Che invece il centrosinistra si sia presentato nelle aule in sandali da spiaggia e asciugamano sottobraccio potrebbe essere più sorprendente, se ormai non fosse un'abitudine. Anzi: un vizio, visto che è invalsa la prassi di marinare i lavori parlamentari in virtù dei numeri schiaccianti della maggioranza. Al punto che molte norme vengono approvate con meno voti di quanti potrebbero essere quelli dell'opposizione (265). Un esempio a caso? Le impronte agli immigrati.
E allora si ritorna al quesito inziale: le parole di Ciampi erano acqua fresca o il parlamento è inutile? Per due giorni le opposizioni ci hanno spiegato che il dettagliato messaggio di Ciampi alle camere era denso di riferimenti importanti sul valore del pluralismo, sulla centralità del servizio pubblico, sulla legittimità della par condicio targata Ulivo che il Cavaliere tanto avversa. In una parola: sulla democrazia. Ma se è questo che voleva dire il capo dello stato, quale occasione migliore di ieri per presentarsi in forza nelle aule parlamentari e puntare il dito contro disprezzo istituzionale della maggioranza, magari pretendendo la diretta televisiva? Oppure è nel giusto chi più malevolmente asserisce che il Quirinale ha abbaiato per non mordere nel momento in cui dovrà firmare la legge che stabilisce il conflitto d'interessi per tutti tranne che per Berlusconi, e che dunque tutto si riduce a un fiacco un gioco delle parti pre-vacanziero?
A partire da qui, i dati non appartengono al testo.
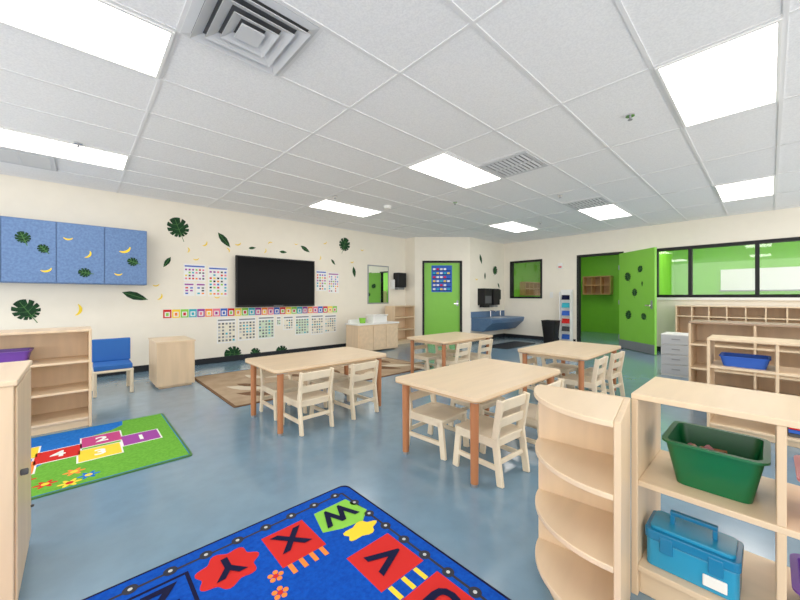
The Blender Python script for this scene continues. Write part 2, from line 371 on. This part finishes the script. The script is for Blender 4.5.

Può darsi che Ciampi fosse animato da propositi sinceri quando ha inviato il suo messaggio. Certo è, invece, che l'evanescenza è riuscita a trasformare in bolla di sapone quel messaggio del capo dello stato che era stato accolto con tanta enfasi.
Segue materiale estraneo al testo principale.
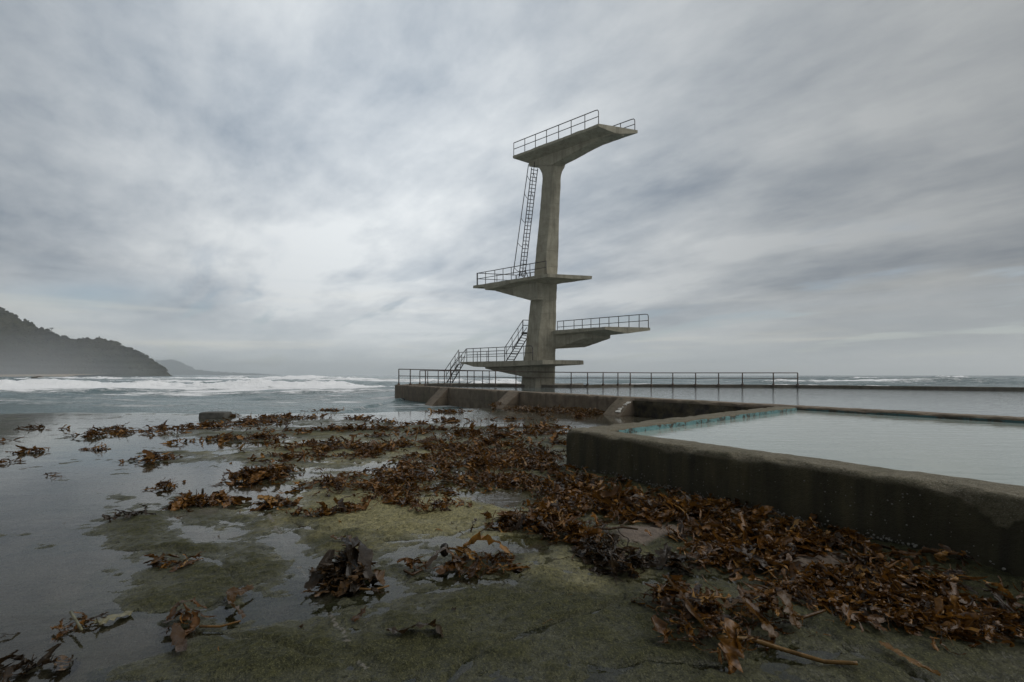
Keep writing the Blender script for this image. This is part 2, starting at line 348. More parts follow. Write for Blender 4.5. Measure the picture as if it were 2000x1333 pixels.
M_KELPPALE = kelp_mat("pale_kelp", (0.12, 0.11, 0.06), (0.16, 0.15, 0.085), (0.2, 0.19, 0.11), (0.22, 0.2, 0.12))

# ------------------------------------------------------------------ wall lines
ZT = 0.65
A = onz(771, 752, ZT); D0 = onz(2000, 817.75, ZT)
udir = (D0 - A).normalized(); D = D0 + udir * 7.0
unrm = Vector((-udir.y, udir.x, 0))                    # points to the far (water) side
if unrm.y < 0: unrm = -unrm
O = onz(1106, 838, ZT); IN0 = onz(1190, 836, ZT); IN1 = onz(1540, 796.6, ZT)
nd = (onz(1999, 940.7, ZT) - onz(1215, 840, ZT)).normalized()
NEND = O + nd * 7.4
ndn = Vector((-nd.y, nd.x, 0))
if ndn.x < 0: ndn = -ndn
ld = (IN1 - IN0).normalized(); ldn = Vector((ld.y, -ld.x, 0))   # towards pool interior (right)

# ------------------------------------------------------------------ ground
def ell(px, py, cx, cy, rx, ry, p=1.0): return np.exp(-(((px - cx) / rx) ** 2 + ((py - cy) / ry) ** 2) ** p)
HUMPS = [(215, 968, 60, 7), (235, 1030, 75, 20), (260, 1062, 120, 26), (330, 1080, 60, 22), (400, 1010, 60, 18), (470, 1105, 95, 34), (400, 1130, 110, 36),
         (360, 1165, 90, 18), (500, 1025, 60, 18), (340, 1216, 70, 12), (480, 1175, 60, 18), (500, 1265, 140, 45), (330, 1300, 150, 34), (240, 1325, 100, 20),
         (650, 1020, 140, 34), (820, 1030, 150, 40), (700, 985, 120, 20), (930, 1000, 110, 25), (560, 1290, 120, 40), (110, 940, 50, 4), (75, 1068, 40, 10),
         (430, 895, 90, 14), (330, 885, 60, 8), (560, 880, 120, 10), (480, 850, 170, 8), (700, 845, 160, 7), (900, 838, 150, 7), (800, 870, 140, 9), (1050, 860, 110, 10),
         (960, 1180, 240, 38), (860, 1260, 180, 55), (1100, 1250, 190, 60), (1250, 1080, 120, 40), (1430, 1190, 90, 25), (1620, 1240, 150, 35), (1800, 1310, 170, 40), (1100, 1140, 140, 28), (620, 1060, 90, 22)]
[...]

E' una delle aporie del maggioritario, che vanifica il ruolo delle assemblee
elettive. Tuttavia questo non impedirebbe alle forze di centrosinistra
di riempire le aule parlamentari per fare e far sentire l'opposizione,
dato che le piazze non è certo l'Ulivo a riempirle. Altrimenti conviene
che il prossimo messaggio Ciampi lo mandi direttamente a Porta a porta.